**Aim**
Skip all pictures, then copy the lines from the start of the data through the line with "cam_d.clip_start = 0.05; cam_d.clip_end = 600", keeping both ends.

**Dataset extract**
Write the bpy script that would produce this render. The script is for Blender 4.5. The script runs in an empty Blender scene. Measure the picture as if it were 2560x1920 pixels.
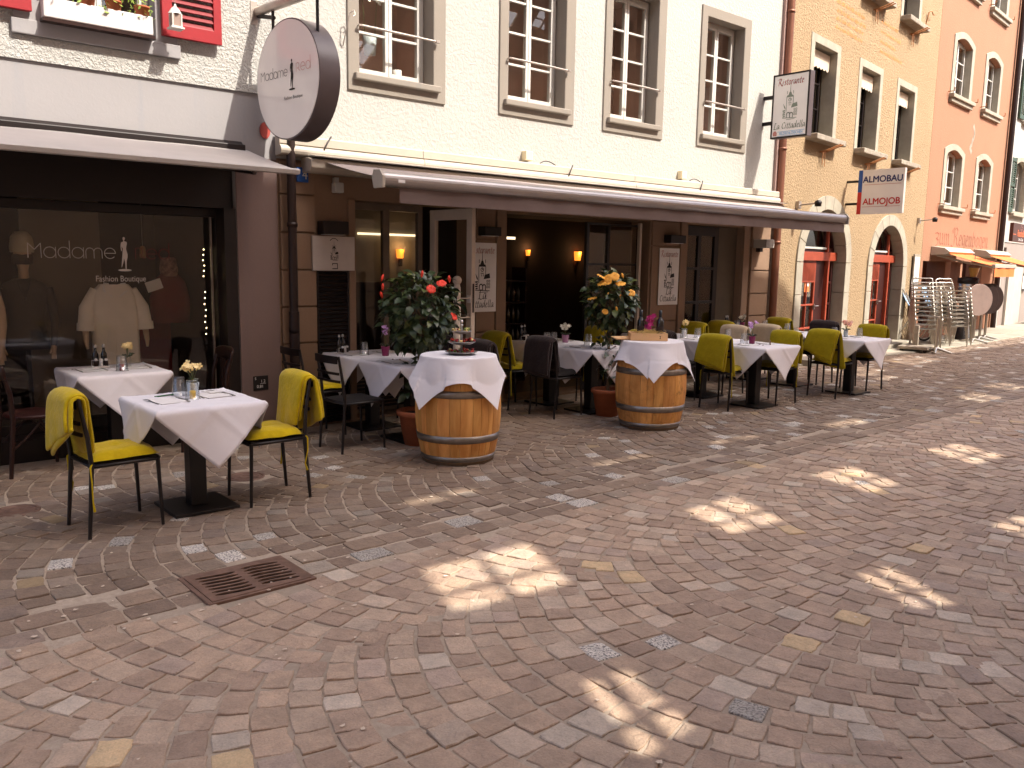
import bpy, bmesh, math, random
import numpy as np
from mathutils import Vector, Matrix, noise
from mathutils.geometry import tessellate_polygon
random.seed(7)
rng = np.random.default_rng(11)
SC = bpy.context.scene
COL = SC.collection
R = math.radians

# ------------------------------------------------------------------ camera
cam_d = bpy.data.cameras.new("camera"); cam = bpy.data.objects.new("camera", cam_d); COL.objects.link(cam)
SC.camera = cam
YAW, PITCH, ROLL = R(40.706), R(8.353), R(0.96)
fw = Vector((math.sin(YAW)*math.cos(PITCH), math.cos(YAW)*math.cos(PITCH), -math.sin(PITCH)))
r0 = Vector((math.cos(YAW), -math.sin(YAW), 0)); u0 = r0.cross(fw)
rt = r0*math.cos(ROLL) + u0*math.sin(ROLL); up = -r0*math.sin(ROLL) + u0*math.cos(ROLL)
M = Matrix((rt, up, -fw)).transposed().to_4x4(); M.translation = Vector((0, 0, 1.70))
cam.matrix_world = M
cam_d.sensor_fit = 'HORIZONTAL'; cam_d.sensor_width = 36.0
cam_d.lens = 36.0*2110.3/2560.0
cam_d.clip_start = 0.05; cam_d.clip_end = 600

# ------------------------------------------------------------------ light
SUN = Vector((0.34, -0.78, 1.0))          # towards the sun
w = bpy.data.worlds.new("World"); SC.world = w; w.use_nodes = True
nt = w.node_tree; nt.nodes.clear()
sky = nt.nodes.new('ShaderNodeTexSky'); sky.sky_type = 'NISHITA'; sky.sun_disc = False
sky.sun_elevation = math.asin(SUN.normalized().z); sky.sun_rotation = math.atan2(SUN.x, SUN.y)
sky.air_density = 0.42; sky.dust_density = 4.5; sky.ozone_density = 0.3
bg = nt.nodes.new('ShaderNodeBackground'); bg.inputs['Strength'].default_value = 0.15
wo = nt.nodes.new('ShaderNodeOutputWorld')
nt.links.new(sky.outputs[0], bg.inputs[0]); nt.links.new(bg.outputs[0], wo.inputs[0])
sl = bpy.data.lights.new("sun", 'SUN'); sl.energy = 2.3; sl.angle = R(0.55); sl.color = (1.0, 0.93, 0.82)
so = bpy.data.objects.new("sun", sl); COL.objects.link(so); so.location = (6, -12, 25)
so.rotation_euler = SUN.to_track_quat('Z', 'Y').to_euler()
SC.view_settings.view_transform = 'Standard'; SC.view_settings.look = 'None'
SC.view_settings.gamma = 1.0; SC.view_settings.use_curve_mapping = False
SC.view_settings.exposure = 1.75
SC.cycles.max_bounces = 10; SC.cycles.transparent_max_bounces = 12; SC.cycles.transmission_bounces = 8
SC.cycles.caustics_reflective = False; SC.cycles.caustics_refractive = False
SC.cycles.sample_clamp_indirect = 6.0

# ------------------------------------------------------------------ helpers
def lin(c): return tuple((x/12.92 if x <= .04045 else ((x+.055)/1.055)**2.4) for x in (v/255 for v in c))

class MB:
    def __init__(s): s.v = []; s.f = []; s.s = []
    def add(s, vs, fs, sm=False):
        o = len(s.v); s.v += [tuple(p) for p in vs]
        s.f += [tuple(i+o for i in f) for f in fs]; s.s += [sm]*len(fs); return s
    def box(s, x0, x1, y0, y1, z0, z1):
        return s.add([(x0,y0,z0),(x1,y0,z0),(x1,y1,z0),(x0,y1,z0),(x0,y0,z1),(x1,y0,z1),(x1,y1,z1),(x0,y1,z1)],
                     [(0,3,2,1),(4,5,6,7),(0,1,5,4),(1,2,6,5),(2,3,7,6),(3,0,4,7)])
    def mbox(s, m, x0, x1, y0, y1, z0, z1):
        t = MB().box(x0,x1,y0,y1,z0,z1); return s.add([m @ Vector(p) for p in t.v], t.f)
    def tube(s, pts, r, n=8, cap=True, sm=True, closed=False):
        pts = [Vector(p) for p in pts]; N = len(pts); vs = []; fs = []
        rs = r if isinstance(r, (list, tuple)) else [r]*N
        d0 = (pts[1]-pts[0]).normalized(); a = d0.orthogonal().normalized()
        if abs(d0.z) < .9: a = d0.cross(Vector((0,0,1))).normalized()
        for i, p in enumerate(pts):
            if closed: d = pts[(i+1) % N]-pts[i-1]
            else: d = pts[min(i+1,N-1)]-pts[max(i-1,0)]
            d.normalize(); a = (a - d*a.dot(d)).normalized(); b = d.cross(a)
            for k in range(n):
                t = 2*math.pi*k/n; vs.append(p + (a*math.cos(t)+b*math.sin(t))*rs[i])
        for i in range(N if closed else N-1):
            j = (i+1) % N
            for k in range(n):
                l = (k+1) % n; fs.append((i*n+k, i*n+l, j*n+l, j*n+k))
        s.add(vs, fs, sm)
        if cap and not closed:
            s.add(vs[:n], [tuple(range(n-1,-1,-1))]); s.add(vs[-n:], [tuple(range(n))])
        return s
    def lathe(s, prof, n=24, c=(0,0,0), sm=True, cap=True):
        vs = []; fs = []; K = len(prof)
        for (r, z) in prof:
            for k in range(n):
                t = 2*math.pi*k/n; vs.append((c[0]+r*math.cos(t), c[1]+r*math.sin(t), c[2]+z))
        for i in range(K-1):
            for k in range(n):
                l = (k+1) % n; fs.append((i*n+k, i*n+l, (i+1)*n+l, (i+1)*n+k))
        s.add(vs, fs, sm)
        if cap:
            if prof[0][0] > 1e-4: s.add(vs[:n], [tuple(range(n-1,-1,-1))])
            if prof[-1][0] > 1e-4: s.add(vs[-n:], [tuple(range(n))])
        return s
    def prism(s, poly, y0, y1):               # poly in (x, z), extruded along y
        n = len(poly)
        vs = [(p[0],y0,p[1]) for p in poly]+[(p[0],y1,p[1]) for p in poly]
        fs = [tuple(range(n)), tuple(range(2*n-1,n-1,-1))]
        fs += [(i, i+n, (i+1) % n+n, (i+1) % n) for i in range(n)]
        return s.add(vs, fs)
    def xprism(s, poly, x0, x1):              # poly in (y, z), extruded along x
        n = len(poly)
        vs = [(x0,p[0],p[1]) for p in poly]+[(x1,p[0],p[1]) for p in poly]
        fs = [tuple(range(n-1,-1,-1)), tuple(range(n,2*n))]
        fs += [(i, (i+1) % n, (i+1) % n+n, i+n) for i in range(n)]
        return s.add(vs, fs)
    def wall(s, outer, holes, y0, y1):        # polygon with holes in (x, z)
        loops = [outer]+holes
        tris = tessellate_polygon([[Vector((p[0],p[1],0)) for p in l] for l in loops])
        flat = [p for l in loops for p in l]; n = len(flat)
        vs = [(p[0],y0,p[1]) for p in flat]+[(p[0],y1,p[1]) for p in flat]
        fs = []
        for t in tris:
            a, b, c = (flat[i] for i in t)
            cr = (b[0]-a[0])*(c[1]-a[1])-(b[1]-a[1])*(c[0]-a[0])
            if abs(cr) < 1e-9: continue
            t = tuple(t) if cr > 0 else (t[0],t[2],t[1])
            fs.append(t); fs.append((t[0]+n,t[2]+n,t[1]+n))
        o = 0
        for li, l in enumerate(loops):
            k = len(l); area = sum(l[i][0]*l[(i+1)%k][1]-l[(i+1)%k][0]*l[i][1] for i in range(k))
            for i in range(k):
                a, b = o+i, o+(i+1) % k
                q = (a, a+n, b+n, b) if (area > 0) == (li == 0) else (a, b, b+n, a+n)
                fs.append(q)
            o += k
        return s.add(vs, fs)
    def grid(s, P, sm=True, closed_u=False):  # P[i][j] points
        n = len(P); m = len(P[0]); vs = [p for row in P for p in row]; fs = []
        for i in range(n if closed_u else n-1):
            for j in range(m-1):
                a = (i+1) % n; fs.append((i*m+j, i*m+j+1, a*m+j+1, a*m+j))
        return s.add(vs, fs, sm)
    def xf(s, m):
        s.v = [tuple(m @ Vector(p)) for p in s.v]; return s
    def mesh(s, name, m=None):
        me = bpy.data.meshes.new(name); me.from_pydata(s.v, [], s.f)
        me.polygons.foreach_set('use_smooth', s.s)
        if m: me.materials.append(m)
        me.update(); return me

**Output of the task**
Write the bpy script that would produce this render. The script is for Blender 4.5. The script runs in an empty Blender scene. Measure the picture as if it were 2560x1920 pixels.
import bpy, bmesh, math, random
import numpy as np
from mathutils import Vector, Matrix, noise
from mathutils.geometry import tessellate_polygon
random.seed(7)
rng = np.random.default_rng(11)
SC = bpy.context.scene
COL = SC.collection
R = math.radians

# ------------------------------------------------------------------ camera
cam_d = bpy.data.cameras.new("camera"); cam = bpy.data.objects.new("camera", cam_d); COL.objects.link(cam)
SC.camera = cam
YAW, PITCH, ROLL = R(40.706), R(8.353), R(0.96)
fw = Vector((math.sin(YAW)*math.cos(PITCH), math.cos(YAW)*math.cos(PITCH), -math.sin(PITCH)))
r0 = Vector((math.cos(YAW), -math.sin(YAW), 0)); u0 = r0.cross(fw)
rt = r0*math.cos(ROLL) + u0*math.sin(ROLL); up = -r0*math.sin(ROLL) + u0*math.cos(ROLL)
M = Matrix((rt, up, -fw)).transposed().to_4x4(); M.translation = Vector((0, 0, 1.70))
cam.matrix_world = M
cam_d.sensor_fit = 'HORIZONTAL'; cam_d.sensor_width = 36.0
cam_d.lens = 36.0*2110.3/2560.0
cam_d.clip_start = 0.05; cam_d.clip_end = 600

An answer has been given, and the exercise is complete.